You have aptly identified the traditional, old-school, old-guard unspoken presenter-attendee agreement:
• The conference organizers know what’s best for you. Accept it and attend all their events.
• The presentation description, if there is one at all, does not need to match the actual presentation.
• The presenter reserves the right to deliver a different presentation.
• This presentation is about and for the speaker, not you the attendee.
• Once you enter the room, sit down, be quiet, don't move and don't get up to leave out of respect for the presenter. They spent hours planning this for you. Consume it and be grateful.
• Eyes and face forward, watching the presenter intently. (Actually, looking at the back of the heads in front of you straining to see the presenter.)
• Take notes on paper quietly.
• Don’t speak unless spoken to by the presenter.

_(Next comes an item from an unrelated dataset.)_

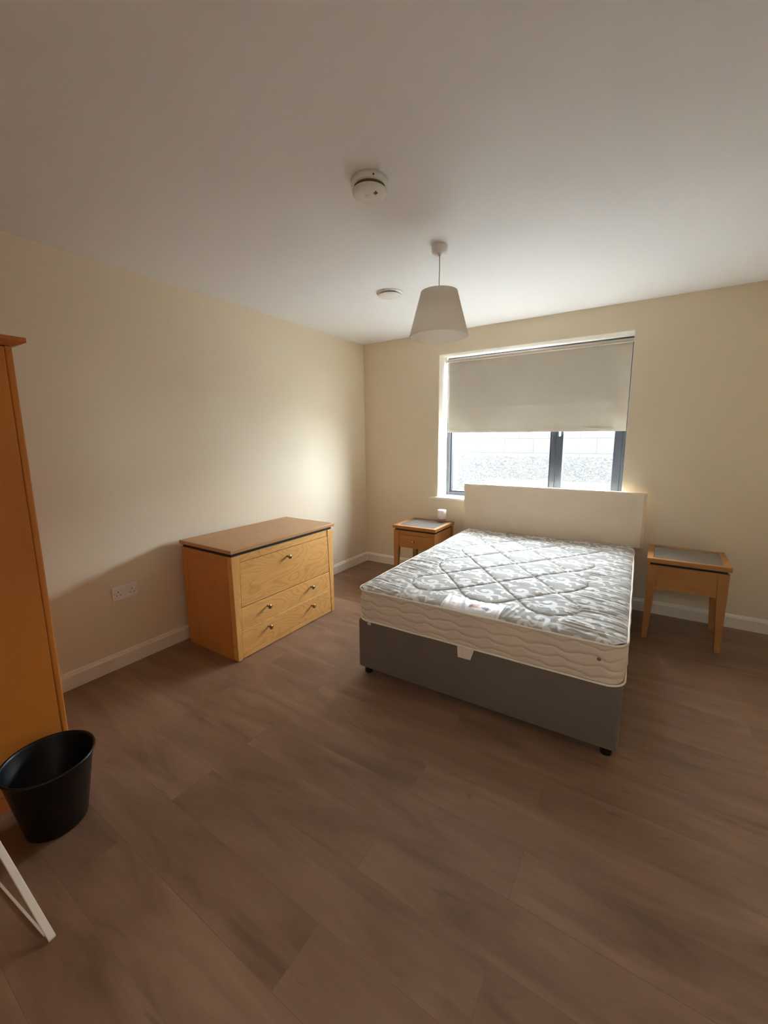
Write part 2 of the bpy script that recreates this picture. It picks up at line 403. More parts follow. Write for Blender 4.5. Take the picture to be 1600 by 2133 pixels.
# ------------------------------------------------------------------ roller blind
bl = thing('roller_blind', 'taupe roller blind pulled halfway down over the window', 'blind', (0, 0, 0))
bm = bmesh.new(); n = 24; bx0, bx1 = 0.930, 2.511; by, bz, br_ = 0.145, 2.153, 0.0145
t = bmesh.new(); bmesh.ops.create_cone(t, cap_ends=True, segments=28, radius1=br_, radius2=br_, depth=bx1 - bx0 + 0.01)
merge(bm, t, Matrix.Translation(((bx0 + bx1) / 2, by, bz)) @ Matrix.Rotation(math.pi / 2, 4, 'Y'))
lab(finish('roller_tube', bm, plain('rolled blind cloth', (214, 206, 198), 0.6), bl, True), 'tube with the rolled cloth')
def blind_cloth():
    nx, nz = 120, 70; z1 = bz; co = []; th = 0.0012
    def yy(u, v):   # v: 0 top .. 1 bottom
        s = v ** 2.2
        y = by + br_ * 0.55 + 0.012 * s * math.sin(u * 2.1 + 0.4)
        y += 0.008 * s * mnoise.noise(Vector((u * 5 + v * 2.2, v * 1.6, 0.3)))
        e = math.exp(-((u - 0.10) / 0.10) ** 2) + math.exp(-((u - 0.90) / 0.10) ** 2)
        y += 0.006 * s * e * math.sin(22 * (u - v * 0.6))
        y -= 0.0012 * math.exp(-((v - 0.66) / 0.018) ** 2)
        return y
    bm = bmesh.new(); g = [[], []]
    for k in range(2):
        for j in range(nz + 1):
            v = j / nz; row = []
            for i in range(nx + 1):
                u = i / nx; zb = 1.454 - 0.010 * u
                row.append(bm.verts.new((bx0 + (bx1 - bx0) * u, yy(u, v) + k * th, z1 + (zb - z1) * v)))
            g[k].append(row)
    for k in range(2):
        for j in range(nz):
            for i in range(nx):
                f = (g[k][j][i], g[k][j][i + 1], g[k][j + 1][i + 1], g[k][j + 1][i]); bm.faces.new(f if k else f[::-1])
    for j in range(nz):
        for i in (0, nx): bm.faces.new((g[0][j][i], g[0][j + 1][i], g[1][j + 1][i], g[1][j][i]))
    for i in range(nx):
        for j in (0, nz): bm.faces.new((g[0][j][i], g[0][j][i + 1], g[1][j][i + 1], g[1][j][i]))
    cl = finish('blind_cloth', bm, m_blind, bl, True)
    bm = bmesh.new(); rows = []
    for i in range(nx + 1):
        u = i / nx; zb = 1.454 - 0.010 * u; x = bx0 + (bx1 - bx0) * u; y = yy(u, 1.0)
        rows.append([bm.verts.new((x, y - 0.003, zb)), bm.verts.new((x, y + 0.005, zb)), bm.verts.new((x, y + 0.005, zb + 0.028)), bm.verts.new((x, y - 0.003, zb + 0.028))])
    for a, b in zip(rows, rows[1:]):
        for k in range(4): bm.faces.new((a[k], a[(k + 1) % 4], b[(k + 1) % 4], b[k]))
    bm.faces.new(rows[0]); bm.faces.new(rows[-1][::-1])
    lab(finish('hem_bar', bm, m_blind, bl), 'hem pocket with the bar')
blind_cloth()
box('head_rail', m_whiteplastic, bl, bx0 - 0.004, bx1 + 0.003, by - 0.016, by - 0.006, bz - 0.0175, bz - 0.0125, 0.001)
for x0, x1 in ((bx0 - 0.020, bx0 - 0.007), (bx1 + 0.006, bx1 + 0.012)):
    box('bracket', m_whiteplastic, bl, x0, x1, by - 0.018, by + 0.022, bz - 0.020, WZ1 - RV, 0.003)
bm = bmesh.new()
tube(bm, [(0.914, by + 0.012, 2.13), (0.914, by + 0.014, 1.8), (0.914, by + 0.014, 1.44)], 0.0022, 6)
tube(bm, [(0.914, by - 0.018, 2.13), (0.914, by - 0.012, 1.8), (0.914, by + 0.006, 1.44)], 0.0022, 6)
ch = finish('chain', bm, m_whiteplastic, bl, True)
box('connector', m_whiteplastic, ch, 0.906, 0.922, by - 0.004, by + 0.016, 1.405, 1.445, 0.005)

# ------------------------------------------------------------------ chest of drawers
dr = thing('chest_of_drawers', 'honey oak chest of drawers standing against the left wall', 'chest of drawers', (0.058, -2.269, 0), -0.003)
D, L, HT = 0.547, 0.974, 0.736
bm = bmesh.new(); bbox(bm, 0, D, 0, L, HT - 0.024, HT, 0.003)
finish('top', bm, m_top_wood, dr)
box('shadow_gap', m_black, dr, 0.015, D - 0.022, 0.018, L - 0.018, HT - 0.046, HT - 0.0245)
fx = D - 0.012; zc = HT - 0.0465
# side panels with frame
for s in (0, 1):
    y0, y1 = (0.010, 0.030) if s == 0 else (L - 0.030, L - 0.010)
    bm = bmesh.new(); bbox(bm, 0.01, 0.055, y0, y1, 0.0, zc, 0.002); bbox(bm, 0.055, fx - 0.046, y0, y1, zc - 0.055, zc, 0.002)
    ya, yb = (y0 + 0.003, y1) if s == 0 else (y0, y1 - 0.003)
    bbox(bm, 0.055, fx - 0.046, ya, yb, 0.0, zc - 0.056)
    finish('side_panel', bm, m_plain_wood[2], dr)
# tapered front posts
for s in (0, 1):
    def yv(d): return 0.010 + d if s == 0 else L - 0.010 - d
    bm = bmesh.new()
    prism8(bm, [(fx - 0.045, yv(0.004), 0), (fx, yv(0.004), 0), (fx, yv(0.036), 0), (fx - 0.045, yv(0.036), 0)],
               [(fx - 0.045, yv(0), zc), (fx, yv(0), zc), (fx, yv(0.064), zc), (fx - 0.045, yv(0.064), zc)], 0.003)
    finish('post', bm, m_wood[2], dr)
box('back_panel', m_plain_wood[1], dr, 0.004, 0.0095, 0.012, L - 0.012, 0.02, zc)
def inner(z): return 0.010 + 0.036 + (0.064 - 0.036) * z / zc + 0.0022
def front(name, z0, z1, xf, mat=m_wood[1], parent=dr, th=0.018, bev=0.0012):
    bm = bmesh.new(); a0, a1 = inner(z0), inner(z1)
    prism8(bm, [(xf - th, a0, z0), (xf, a0, z0), (xf, L - a0, z0), (xf - th, L - a0, z0)],
               [(xf - th, a1, z1), (xf, a1, z1), (xf, L - a1, z1), (xf - th, L - a1, z1)], bev, 1)
    return finish(name, bm, mat, parent)
front('rail', 0.645, zc, fx - 0.004)
box('carcass', m_black, dr, 0.0100, fx - 0.024, 0.0305, L - 0.0305, 0.012, zc - 0.003)
def knob(parent, y, z):
    bm = bmesh.new(); t = bmesh.new()
    lathe(t, [(0.0, 0.0), (0.0048, 0.0), (0.0042, 0.006), (0.0048, 0.015), (0.0105, 0.020), (0.0118, 0.0225), (0.0112, 0.0250), (0.0, 0.0262)], n=24)
    merge(bm, t, Matrix.Translation((fx - 0.002, y, z)) @ Matrix.Rotation(math.pi / 2, 4, 'Y') @ Matrix.Scale(1.3, 4))
    finish('knob', bm, m_bronze, parent, True)
d1 = front('drawer', 0.3495, 0.6415, fx - 0.002); lab(d1, 'deep top drawer'); knob(d1, -1.800 + 2.269, 0.586)
d2 = front('drawer', 0.1915, 0.3430, fx - 0.002); knob(d2, 0.268, 0.288); knob(d2, 0.693, 0.288)
d3 = front('drawer', 0.0400, 0.1910, fx - 0.002); knob(d3, 0.268, 0.141); knob(d3, 0.693, 0.137)
front('plinth', 0.004, 0.0385, fx - 0.004)

# ------------------------------------------------------------------ bedside tables
def bedside(label, loc, rz, drawer):
    W, Dp, Hh = 0.453, 0.430, 0.580
    t = thing('bedside_table', label, 'bedside table', loc, rz, 'pair of bedside tables')
    # local: x 0..W, y 0 (front) .. Dp
    bm = bmesh.new(); w = 0.038; z0, z1 = Hh - 0.030, Hh
    bbox(bm, 0, W, 0, w, z0, z1, 0.002); bbox(bm, 0, W, Dp - w, Dp, z0, z1, 0.002)
    bbox(bm, 0, w, w, Dp - w, z0, z1, 0.002); bbox(bm, W - w, W, w, Dp - w, z0, z1, 0.002); bbox(bm, w - 0.002, W - w + 0.002, w - 0.002, Dp - w + 0.002, z0 + 0.002, z1 - 0.006)
    tp = finish('top', bm, m_side_wood[0], t)
    lab(box('inset', m_inset, tp, w + 0.002, W - w - 0.002, w + 0.002, Dp - w - 0.002, z1 - 0.0058, z1 - 0.0025), 'grey inset panel')
    box('shadow_gap', m_black, t, 0.020, W - 0.020, 0.018, Dp - 0.018, Hh - 0.0465, Hh - 0.0302)
    zt = Hh - 0.047; lw, lb = 0.058, 0.032
    for sx in (0, 1):
        for sy in (0, 1):
            def X(d): return 0.008 + d if sx == 0 else W - 0.008 - d
            def Y(d): return 0.008 + d if sy == 0 else Dp - 0.008 - d
            bm = bmesh.new(); zk = zt - 0.165
            prism8(bm, [(X(0), Y(0), zk), (X(lw - 0.006), Y(0), zk), (X(lw - 0.006), Y(lw - 0.02), zk), (X(0), Y(lw - 0.02), zk)],
                       [(X(0), Y(0), zt), (X(lw), Y(0), zt), (X(lw), Y(lw - 0.014), zt), (X(0), Y(lw - 0.014), zt)])
            prism8(bm, [(X(0.002), Y(0.002), 0), (X(lb), Y(0.002), 0), (X(lb), Y(lb), 0), (X(0.002), Y(lb), 0)],
                       [(X(0), Y(0), zk), (X(lw - 0.006), Y(0), zk), (X(lw - 0.006), Y(lw - 0.02), zk), (X(0), Y(lw - 0.02), zk)])
            bmesh.ops.remove_doubles(bm, verts=bm.verts[:], dist=1e-5)
            finish('leg', bm, m_side_wood[2], t)
    xi0, xi1 = 0.008 + lw, W - 0.008 - lw; zb = zt - 0.165
    if drawer:
        box('rail', m_side_wood[0], t, xi0, xi1, 0.012, 0.030, zt - 0.036, zt, 0.001)
        d = box('drawer', m_side_wood[0], t, xi0 - 0.004, xi1 + 0.004, 0.0125, 0.030, zb + 0.002, zt - 0.040, 0.0012)
        bm = bmesh.new(); q = bmesh.new(); lathe(q, [(0, 0), (0.0045, 0), (0.004, 0.012), (0.010, 0.017), (0.010, 0.021), (0, 0.022)], n=20)
        merge(bm, q, Matrix.Translation((W / 2, 0.013, zb + 0.068)) @ Matrix.Rotation(math.pi / 2, 4, 'X'))
        finish('knob', bm, m_steel, d, True)
    else:
        box('apron', m_side_wood[0], t, xi0 - 0.004, xi1 + 0.004, 0.013, 0.030, zb, zt, 0.001)
    box('apron', m_side_wood[0], t, xi0 - 0.004, xi1 + 0.004, Dp - 0.030, Dp - 0.013, zb, zt, 0.001)
    box('apron', m_side_wood[1], t, 0.013, 0.030, 0.052, Dp - 0.052, zb, zt, 0.001)
    box('apron', m_side_wood[1], t, W - 0.030, W - 0.013, 0.052, Dp - 0.052, zb, zt, 0.001)
    box('drawer_box', m_black, t, 0.032, W - 0.032, 0.034, Dp - 0.034, zb + 0.01, zt - 0.002)
    return t
bedside('oak bedside table with a drawer, left of the bed with a white tumbler on it', (0.660, -0.492, 0), 0.0, True)
bedside('bare oak bedside table with a plain front, to the right of the bed', (2.734, -0.530, 0), -0.016, False)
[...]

• Did we tell you to be quiet?
• Don’t leave until the end of the presentation, regardless if it’s not what you expected.
• Save all questions until the end of the presentation.
• Don’t complain. It cost the organization money, time and labor to set this up for you. Accept it.
• If you must complain, do it in the hallways quietly to your friends. And don't talk negatively about the experience.

Today's attendee-presenter agreement:
Take learning into your own hands. You are not held hostage by a presentation that does not meet your needs or is poorly delivered. Get up and do something productive instead of wasting time if it's not the right fit for you.

Actually, it's time for the conference attendee bill of rights. Think I'll write more about that.